The Kurmi is a Hindu farming caste in India and Nepal. Kurmi caste is the representative of the cultivating caste of the country. They are mostly found in the central province of the country. As per Hinduism, Kurmis is the name of one of the castes or Jatis of the Hindus. The Kurmis are known as the chief ancient agricultural caste of India. The Singraur, Umrao, Chandrakar, Gangwar, Kamma, Kanbi, Kapu, Katiyar, Kulambi, Kulwadi, Kunbi, Kutumbi, Naidu, Patel, Reddy, Sachan,Verma and Vokkaliga all belong to Kurmi caste. Kurmis are regarded as the descendants of some of the earliest Aryan immigrants.
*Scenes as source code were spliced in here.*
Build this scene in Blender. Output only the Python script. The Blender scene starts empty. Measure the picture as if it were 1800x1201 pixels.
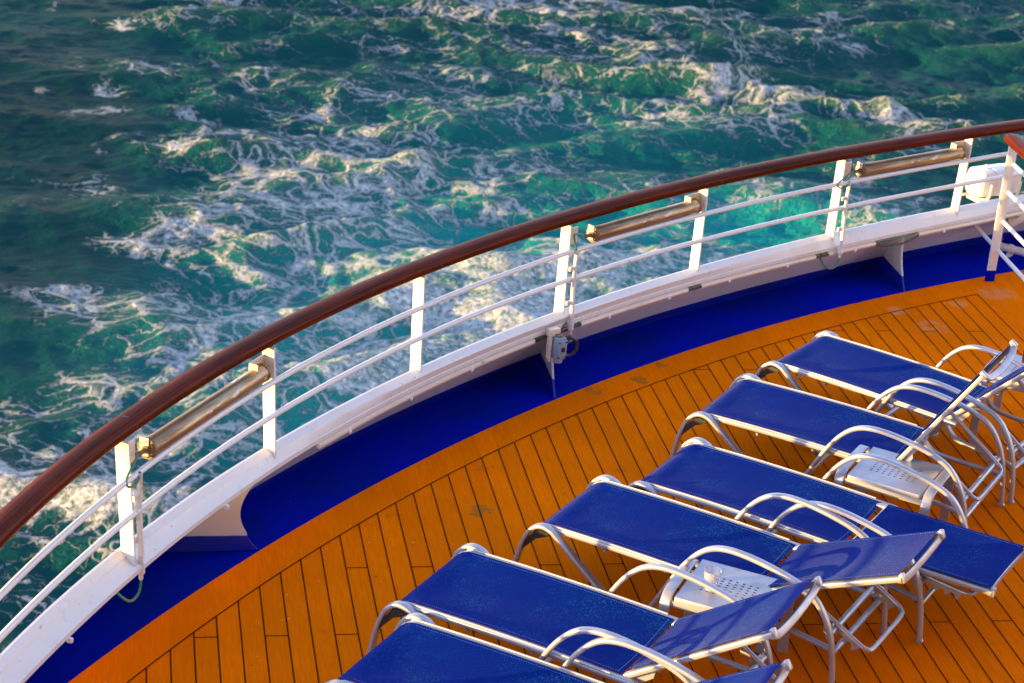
import bpy, bmesh, math, random
import numpy as np
from mathutils import Vector, Matrix, Quaternion
random.seed(7)
PI = math.pi
S = bpy.context.scene
COL = S.collection

# ------------------------------------------------------------------ materials
def new_mat(name):
    m = bpy.data.materials.new(name); m.use_nodes = True
    nt = m.node_tree
    for n in list(nt.nodes): nt.nodes.remove(n)
    out = nt.nodes.new('ShaderNodeOutputMaterial')
    b = nt.nodes.new('ShaderNodeBsdfPrincipled')
    nt.links.new(b.outputs[0], out.inputs[0])
    return m, nt, b

class N:
    """small helper for writing node graphs"""
    def __init__(s, nt): s.nt = nt
    def add(s, t, **kw):
        n = s.nt.nodes.new(t)
        for k, v in kw.items(): setattr(n, k, v)
        return n
    def put(s, sock, v):
        if v is None: return
        if isinstance(v, bpy.types.NodeSocket): s.nt.links.new(v, sock)
        else:
            if sock.type == 'RGBA' and not hasattr(v, '__len__'): v = (v, v, v, 1)
            if sock.type == 'RGBA' and len(v) == 3: v = (*v, 1)
            if sock.type == 'VECTOR' and not hasattr(v, '__len__'): v = (v, v, v)
            sock.default_value = v
    def math(s, op, a, b=None, c=None, clamp=False):
        n = s.add('ShaderNodeMath', operation=op); n.use_clamp = clamp
        s.put(n.inputs[0], a); s.put(n.inputs[1], b); s.put(n.inputs[2], c)
        return n.outputs[0]
    def vmath(s, op, a, b=None, scale=None):
        n = s.add('ShaderNodeVectorMath', operation=op)
        s.put(n.inputs[0], a); s.put(n.inputs[1], b)
        if scale is not None: s.put(n.inputs['Scale'], scale)
        return n.outputs[0]
    def mix(s, f, a, b):
        n = s.add('ShaderNodeMix', data_type='RGBA')
        s.put(n.inputs[0], f); s.put(n.inputs[6], a); s.put(n.inputs[7], b)
        return n.outputs[2]
    def noise(s, vec, scale, detail=3, rough=.55, dist=0, color=False):
        n = s.add('ShaderNodeTexNoise')
        s.put(n.inputs['Vector'], vec); n.inputs['Scale'].default_value = scale
        n.inputs['Detail'].default_value = detail; n.inputs['Roughness'].default_value = rough
        n.inputs['Distortion'].default_value = dist
        return n.outputs['Color' if color else 'Fac']
    def voro(s, vec, scale, feature='F1', rnd=1.0, out='Distance'):
        n = s.add('ShaderNodeTexVoronoi', feature=feature)
        s.put(n.inputs['Vector'], vec); n.inputs['Scale'].default_value = scale
        n.inputs['Randomness'].default_value = rnd
        return n.outputs[out]
    def step(s, v, lo, hi, a=0.0, b=1.0):
        n = s.add('ShaderNodeMapRange', interpolation_type='SMOOTHSTEP')
        s.put(n.inputs[0], v); s.put(n.inputs[1], lo); s.put(n.inputs[2], hi); s.put(n.inputs[3], a); s.put(n.inputs[4], b)
        return n.outputs[0]
    def coord(s, kind='Object'): return s.add('ShaderNodeTexCoord').outputs[kind]
    def sep(s, v):
        n = s.add('ShaderNodeSeparateXYZ'); s.put(n.inputs[0], v); return n.outputs
    def comb(s, x, y, z):
        n = s.add('ShaderNodeCombineXYZ'); s.put(n.inputs[0], x); s.put(n.inputs[1], y); s.put(n.inputs[2], z); return n.outputs[0]
    def mapping(s, v, scale=(1, 1, 1), rot=(0, 0, 0), loc=(0, 0, 0)):
        n = s.add('ShaderNodeMapping'); s.put(n.inputs[0], v)
        n.inputs['Scale'].default_value = scale; n.inputs['Rotation'].default_value = rot; n.inputs['Location'].default_value = loc
        return n.outputs[0]
    def bump(s, h, strength=.3, dist=.01, normal=None):
        n = s.add('ShaderNodeBump'); n.inputs['Strength'].default_value = strength; n.inputs['Distance'].default_value = dist
        s.put(n.inputs['Height'], h)
        if normal is not None: s.put(n.inputs['Normal'], normal)
        return n.outputs[0]
    def attr(s, name):
        n = s.add('ShaderNodeAttribute'); n.attribute_name = name; return n.outputs['Fac']
    def geo(s, o='Position'): return s.add('ShaderNodeNewGeometry').outputs[o]

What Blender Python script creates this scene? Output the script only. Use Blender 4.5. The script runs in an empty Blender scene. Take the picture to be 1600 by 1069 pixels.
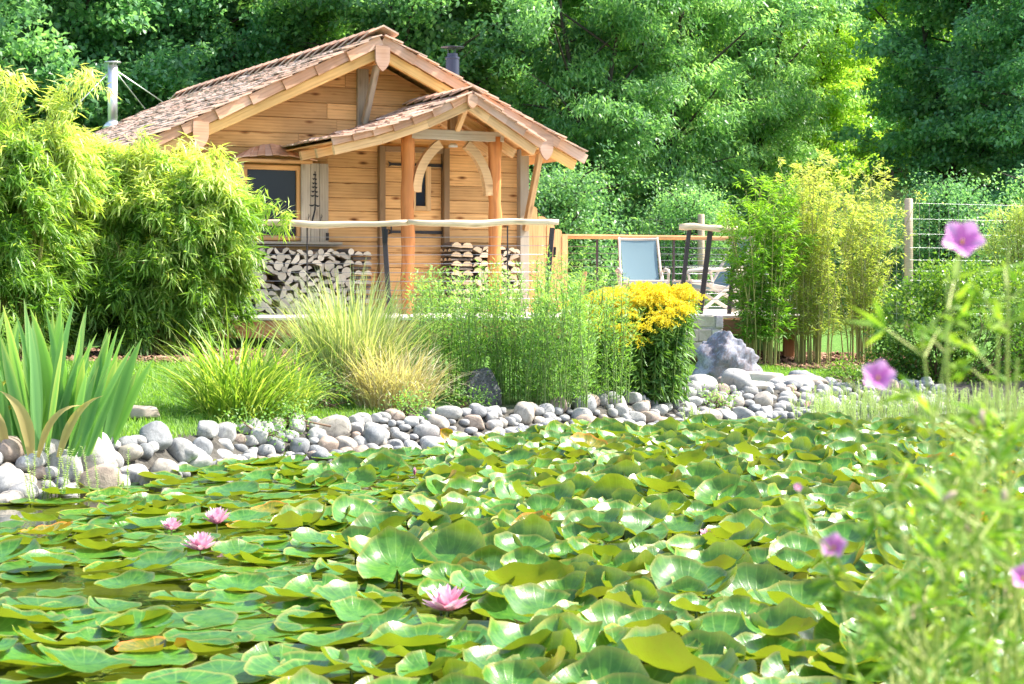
import bpy, math, numpy as np
from mathutils import Vector, Matrix
R = math.radians
sc = bpy.context.scene
col = sc.collection
rng = np.random.default_rng(11)

# ------------------------------------------------------------------ camera, light, exposure
FPX, HZ, CAMZ = 2875.0, 452.0, 1.15
cd = bpy.data.cameras.new('camera'); cam = bpy.data.objects.new('camera', cd); col.objects.link(cam)
cam.location = (0, 0, CAMZ); cam.rotation_euler = (R(90), 0, 0)
cd.sensor_width = 36; cd.lens = FPX / 1600 * 36; cd.shift_y = -(534.5 - HZ) / 1600
cd.clip_start = .05; cd.clip_end = 2000
cd.dof.use_dof = True; cd.dof.focus_distance = 14.0; cd.dof.aperture_fstop = 9.5
sc.camera = cam
SUN_EL, SUN_AZ = 50.0, 12.0          # azimuth measured from +X (picture right) towards +Y (away)
w = bpy.data.worlds.new('World'); sc.world = w; w.use_nodes = True
nt = w.node_tree; bg = nt.nodes['Background']
sky = nt.nodes.new('ShaderNodeTexSky'); sky.sky_type = 'NISHITA'; sky.sun_disc = False
sky.sun_elevation = R(SUN_EL); sky.sun_rotation = R(90 - SUN_AZ); sky.dust_density = 2.5; sky.ozone_density = .6
nt.links.new(sky.outputs[0], bg.inputs[0]); bg.inputs[1].default_value = .15
sl = bpy.data.lights.new('sun', 'SUN'); sl.energy = 3.9; sl.angle = R(.5); sl.color = (1, .95, .86)
so = bpy.data.objects.new('sun', sl); col.objects.link(so)
sd = Vector((math.cos(R(SUN_EL)) * math.cos(R(SUN_AZ)), math.cos(R(SUN_EL)) * math.sin(R(SUN_AZ)), math.sin(R(SUN_EL))))
so.rotation_euler = sd.to_track_quat('Z', 'Y').to_euler()
sc.view_settings.view_transform = 'Standard'; sc.view_settings.look = 'None'
sc.view_settings.exposure = 1.64; sc.view_settings.gamma = 1
sc.cycles.use_denoising = True
sc.cycles.max_bounces = 7; sc.cycles.diffuse_bounces = 4; sc.cycles.glossy_bounces = 3
sc.cycles.transmission_bounces = 5; sc.cycles.transparent_max_bounces = 6

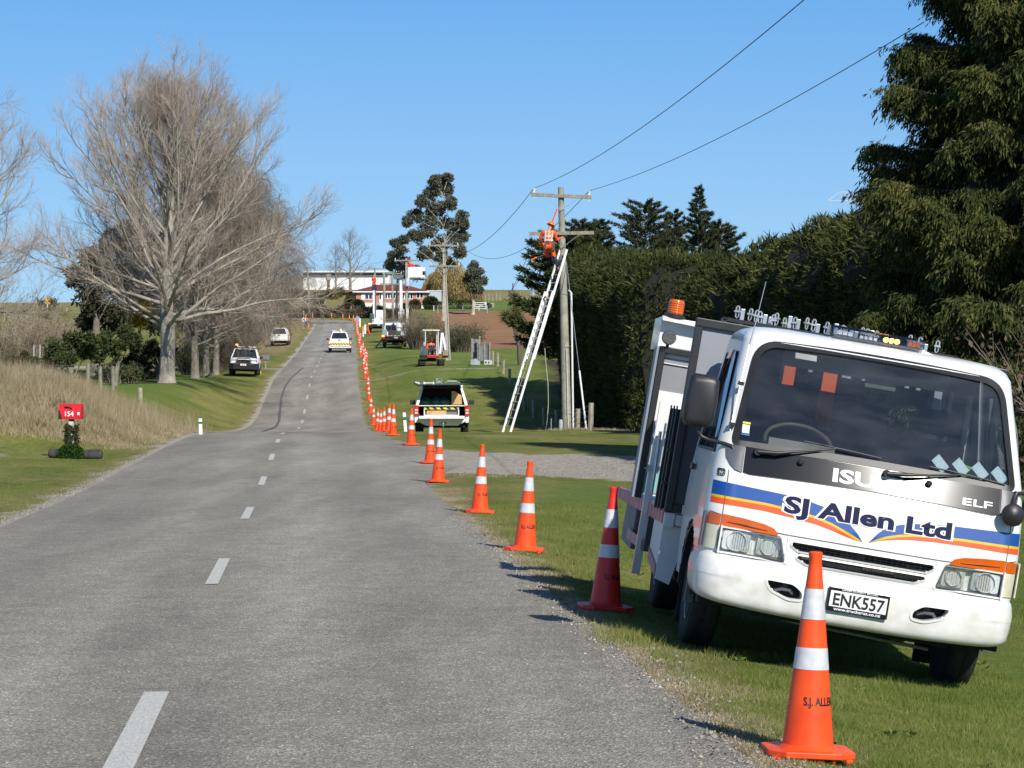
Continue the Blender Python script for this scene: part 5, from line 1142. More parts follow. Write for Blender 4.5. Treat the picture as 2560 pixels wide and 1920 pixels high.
# second frame further back
mb = MB(); x0 = -1.19
mb.box(x0, x0+.05, 3.56, 3.62, .87, 2.03); mb.box(x0, -.80, 3.56, 3.62, 1.985, 2.035); mb.build('rear_frame', BLACKP, TR, bevel=.006)
mb = MB(); mb.box(x0-.022, x0-.004, 3.56, 3.80, .87, 2.03); mb.build('locker_side', M('grey_blue_sheet', (.22, .25, .29), .5, var=.05), TR)
mb = MB(); mb.box(x0+.05, -.80, 3.61, 3.63, .90, 1.70); mb.box(x0+.05, -.80, 3.60, 3.625, 1.955, 1.985); mb.box(x0+.05, -.80, 3.60, 3.61, 1.908, 1.915); mb.build('locker_door', WHITED, TR)
mb = MB(); mb.box(x0+.05, -.80, 3.615, 3.63, 1.70, 1.955); mb.build('grey_upper_door', M('mid_grey_sheet', (.24, .245, .26), .6, var=.05), TR)
mb = MB(); mb.box(x0+.05, -.80, 3.60, 3.608, .92, 1.13); mb.build('teal_lower_door', TEAL, TR)
mb = MB(); mb.box(-1.165, -.70, 4.22, 4.30, 2.03, 2.285); mb.add([(-1.165, 4.22, 2.29), (-.70, 4.22, 2.27), (-.70, 4.12, 2.235), (-1.165, 4.12, 2.25)], [(0, 1, 2, 3)]); mb.box(-1.165, -1.15, 4.30, 5.0, 2.03, 2.285); mb.build('beacon_box', WHITE, TR, bevel=.004)
mb = MB(); mb.lathe([(.085, 0), (.085, .02), (.066, .035)], 24, c=(-1.065, 4.27, 2.285)); be = mb.build('beacon_base', BLACKP, TR, smooth=40)
mb = MB(); mb.lathe([(.061, 0), (.062, .05), (.059, .10), (.052, .112), (.0, .114)], 28, c=(-1.065, 4.27, 2.32), cap=False)
for k in range(5): mb.lathe([(.0625, .0), (.0645, .005), (.0625, .01)], 28, c=(-1.065, 4.27, 2.327+k*.018), cap=False)
mb.build('beacon_dome', AMBER, be, smooth=40)
mb = MB(); mb.lathe([(.05, -.03), (.056, 0), (.053, .03), (.03, .06)], 20, c=(-1.135, 3.55, 2.105), axis='y'); mb.tube([(-1.135, 3.58, 2.06), (-1.135, 3.59, 2.03)], .012, 6); mb.build('work_lamp', M('mud_grey_lamp', (.07, .075, .075), .6, var=.35, scale=30, bump=.4, bscale=60), TR, smooth=40)
mb = MB(); mb.box(-1.165, -1.105, 2.95, 3.0, .34, 1.62); mb.build('outrigger_post', WHITE, TR, bevel=.004)
mb = MB(); mb.box(-1.18, -1.12, 2.93, 2.95, 1.09, 1.14); mb.tube([(-1.20, 2.94, 1.115), (-1.13, 2.94, 1.115)], .007, 6); mb.build('post_latch', STEEL, TR)
mb = MB(); mb.tube([(-1.12, 2.9, .95), (-1.13, 2.9, 1.40)], .012, 8); mb.build('post_handle', STEEL, TR)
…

The Kurmi were famed as market gardeners. In western and northern Awadh, for example, for much of the eighteenth century, the Muslim gentry offered the Kurmi highly discounted rental rates for clearing the jungle and cultivating it. Once the land had been brought stably under the plough, however, the land rent was usually raised to 30 to 80 per cent above the going rate. Although British revenue officials later ascribed the high rent to the prejudice among the elite rural castes against handling the plough, the main reason was the greater productivity of the Kurmi, whose success lay in superior manuring. According to historian Christopher Bayly,
Whereas the majority of cultivators manured only the lands immediately around the village and used these lands for growing food grains, Kurmis avoided using animal dung for fuel and manured the poorer lands farther from the village (the manjha). They were able, therefore, to grow valuable market crops such as potatoes, melons and tobacco immediately around the village, sow fine grains in the manjha, and restrict the poor millet subsistence crops to the periphery. A network of ganjs (fixed rural markets) and Kurmi or Kacchi settlements could transform a local economy within a year or two.